What the exercise asks: Beginning with the first line of the data below, extract each line up to and including the one containing "def Z_at(py, Y): return". Copy them exactly and add nothing.

Scripts that build scenes:
==*==

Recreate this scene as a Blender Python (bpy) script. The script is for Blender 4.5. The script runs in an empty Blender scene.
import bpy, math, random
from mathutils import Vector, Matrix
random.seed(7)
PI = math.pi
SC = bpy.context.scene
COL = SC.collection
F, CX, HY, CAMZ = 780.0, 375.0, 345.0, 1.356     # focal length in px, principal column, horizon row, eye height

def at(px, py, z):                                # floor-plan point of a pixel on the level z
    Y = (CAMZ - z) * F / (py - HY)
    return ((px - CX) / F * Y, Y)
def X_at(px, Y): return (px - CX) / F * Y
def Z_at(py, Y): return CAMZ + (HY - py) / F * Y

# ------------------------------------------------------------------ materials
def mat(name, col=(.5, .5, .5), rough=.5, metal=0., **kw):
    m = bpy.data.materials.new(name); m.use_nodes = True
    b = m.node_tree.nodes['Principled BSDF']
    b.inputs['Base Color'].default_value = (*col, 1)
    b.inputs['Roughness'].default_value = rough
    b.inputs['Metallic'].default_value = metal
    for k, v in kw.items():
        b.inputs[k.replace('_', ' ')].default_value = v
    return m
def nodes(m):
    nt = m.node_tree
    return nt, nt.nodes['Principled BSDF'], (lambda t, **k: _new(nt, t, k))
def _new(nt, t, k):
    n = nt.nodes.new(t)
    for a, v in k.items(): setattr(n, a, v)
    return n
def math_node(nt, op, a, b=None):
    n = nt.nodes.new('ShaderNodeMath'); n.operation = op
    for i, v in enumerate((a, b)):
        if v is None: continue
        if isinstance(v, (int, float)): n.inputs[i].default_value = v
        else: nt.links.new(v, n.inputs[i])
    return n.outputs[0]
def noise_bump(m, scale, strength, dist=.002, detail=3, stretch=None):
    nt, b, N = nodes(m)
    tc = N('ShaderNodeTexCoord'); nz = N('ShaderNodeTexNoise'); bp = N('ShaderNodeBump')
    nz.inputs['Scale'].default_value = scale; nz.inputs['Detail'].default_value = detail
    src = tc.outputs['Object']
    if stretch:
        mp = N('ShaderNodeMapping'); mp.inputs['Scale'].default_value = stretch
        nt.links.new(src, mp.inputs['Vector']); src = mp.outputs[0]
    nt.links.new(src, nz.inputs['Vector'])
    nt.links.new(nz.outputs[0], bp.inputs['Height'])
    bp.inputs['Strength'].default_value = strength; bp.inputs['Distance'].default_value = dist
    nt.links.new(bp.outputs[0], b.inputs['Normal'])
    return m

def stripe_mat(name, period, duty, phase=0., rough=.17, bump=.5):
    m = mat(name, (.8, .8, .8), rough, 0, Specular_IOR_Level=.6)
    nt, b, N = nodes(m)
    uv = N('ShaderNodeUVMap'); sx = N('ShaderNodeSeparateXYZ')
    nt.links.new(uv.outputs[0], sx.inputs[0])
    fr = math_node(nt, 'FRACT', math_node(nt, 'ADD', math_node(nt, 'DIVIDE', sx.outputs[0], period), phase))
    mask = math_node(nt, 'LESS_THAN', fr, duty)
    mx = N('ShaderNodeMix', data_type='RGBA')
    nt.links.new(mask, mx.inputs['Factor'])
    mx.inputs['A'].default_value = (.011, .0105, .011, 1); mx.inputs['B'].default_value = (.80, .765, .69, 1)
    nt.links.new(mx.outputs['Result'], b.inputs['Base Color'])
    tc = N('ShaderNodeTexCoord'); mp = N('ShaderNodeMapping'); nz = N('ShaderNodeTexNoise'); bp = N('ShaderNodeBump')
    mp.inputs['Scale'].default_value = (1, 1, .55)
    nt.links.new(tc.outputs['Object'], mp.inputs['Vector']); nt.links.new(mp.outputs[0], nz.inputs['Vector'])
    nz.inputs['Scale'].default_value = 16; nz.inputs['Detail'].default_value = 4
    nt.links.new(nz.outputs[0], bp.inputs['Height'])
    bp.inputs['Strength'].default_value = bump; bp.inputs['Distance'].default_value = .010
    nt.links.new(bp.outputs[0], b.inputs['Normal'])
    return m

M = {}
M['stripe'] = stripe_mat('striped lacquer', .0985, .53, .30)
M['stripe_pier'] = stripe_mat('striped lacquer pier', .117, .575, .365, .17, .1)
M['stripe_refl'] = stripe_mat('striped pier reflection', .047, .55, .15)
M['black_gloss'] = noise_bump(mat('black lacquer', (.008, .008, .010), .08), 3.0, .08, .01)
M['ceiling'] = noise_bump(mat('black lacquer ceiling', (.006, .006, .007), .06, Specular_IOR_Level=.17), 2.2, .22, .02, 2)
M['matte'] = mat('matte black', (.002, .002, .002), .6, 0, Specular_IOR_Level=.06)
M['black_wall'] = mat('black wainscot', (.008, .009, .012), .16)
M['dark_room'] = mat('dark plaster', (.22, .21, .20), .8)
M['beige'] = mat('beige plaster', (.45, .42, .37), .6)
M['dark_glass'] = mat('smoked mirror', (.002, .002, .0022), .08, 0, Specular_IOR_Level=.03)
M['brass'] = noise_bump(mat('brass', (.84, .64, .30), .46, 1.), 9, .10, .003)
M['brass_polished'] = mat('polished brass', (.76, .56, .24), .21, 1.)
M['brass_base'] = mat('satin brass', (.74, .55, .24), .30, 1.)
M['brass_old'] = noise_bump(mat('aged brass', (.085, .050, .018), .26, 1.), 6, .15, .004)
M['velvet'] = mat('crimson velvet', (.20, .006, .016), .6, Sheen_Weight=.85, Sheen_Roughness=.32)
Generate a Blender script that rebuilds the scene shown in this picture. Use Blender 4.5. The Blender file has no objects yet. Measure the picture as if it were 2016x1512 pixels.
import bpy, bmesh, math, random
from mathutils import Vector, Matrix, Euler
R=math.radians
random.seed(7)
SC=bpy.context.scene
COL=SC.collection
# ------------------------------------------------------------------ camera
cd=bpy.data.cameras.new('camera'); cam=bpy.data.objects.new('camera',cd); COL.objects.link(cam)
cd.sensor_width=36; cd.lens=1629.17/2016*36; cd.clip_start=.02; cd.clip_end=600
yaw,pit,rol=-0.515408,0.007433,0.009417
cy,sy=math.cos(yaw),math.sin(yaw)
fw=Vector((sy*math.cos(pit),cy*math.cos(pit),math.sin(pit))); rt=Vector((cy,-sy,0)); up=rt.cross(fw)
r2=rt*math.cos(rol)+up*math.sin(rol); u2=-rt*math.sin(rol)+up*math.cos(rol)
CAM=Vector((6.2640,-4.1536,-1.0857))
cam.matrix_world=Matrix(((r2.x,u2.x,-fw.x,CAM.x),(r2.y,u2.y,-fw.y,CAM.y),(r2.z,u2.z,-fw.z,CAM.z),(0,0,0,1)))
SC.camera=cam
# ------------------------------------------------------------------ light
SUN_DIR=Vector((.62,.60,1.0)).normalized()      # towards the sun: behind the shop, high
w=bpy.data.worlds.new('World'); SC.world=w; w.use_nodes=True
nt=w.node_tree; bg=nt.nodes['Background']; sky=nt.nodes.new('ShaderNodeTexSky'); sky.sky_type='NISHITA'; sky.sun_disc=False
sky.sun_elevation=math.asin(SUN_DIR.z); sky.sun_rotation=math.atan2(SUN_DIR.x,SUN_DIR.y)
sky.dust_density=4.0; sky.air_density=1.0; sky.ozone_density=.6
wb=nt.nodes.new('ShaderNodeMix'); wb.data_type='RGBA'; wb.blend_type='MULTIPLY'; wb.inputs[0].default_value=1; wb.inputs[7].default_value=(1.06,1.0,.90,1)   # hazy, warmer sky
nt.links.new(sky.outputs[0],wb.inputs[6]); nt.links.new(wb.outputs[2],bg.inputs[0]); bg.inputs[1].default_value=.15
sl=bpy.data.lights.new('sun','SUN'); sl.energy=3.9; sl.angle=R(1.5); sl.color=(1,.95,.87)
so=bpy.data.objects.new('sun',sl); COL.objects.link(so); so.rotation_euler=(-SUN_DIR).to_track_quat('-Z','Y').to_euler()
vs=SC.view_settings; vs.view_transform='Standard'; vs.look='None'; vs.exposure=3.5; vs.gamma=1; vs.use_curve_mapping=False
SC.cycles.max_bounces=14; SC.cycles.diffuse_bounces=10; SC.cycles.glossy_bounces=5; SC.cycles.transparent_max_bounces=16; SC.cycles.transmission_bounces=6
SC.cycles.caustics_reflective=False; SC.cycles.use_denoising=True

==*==

Result of this task:
Recreate this scene as a Blender Python (bpy) script. The script is for Blender 4.5. The script runs in an empty Blender scene.
import bpy, math, random
from mathutils import Vector, Matrix
random.seed(7)
PI = math.pi
SC = bpy.context.scene
COL = SC.collection
F, CX, HY, CAMZ = 780.0, 375.0, 345.0, 1.356     # focal length in px, principal column, horizon row, eye height

def at(px, py, z):                                # floor-plan point of a pixel on the level z
    Y = (CAMZ - z) * F / (py - HY)
    return ((px - CX) / F * Y, Y)
def X_at(px, Y): return (px - CX) / F * Y
def Z_at(py, Y): return CAMZ + (HY - py) / F * Y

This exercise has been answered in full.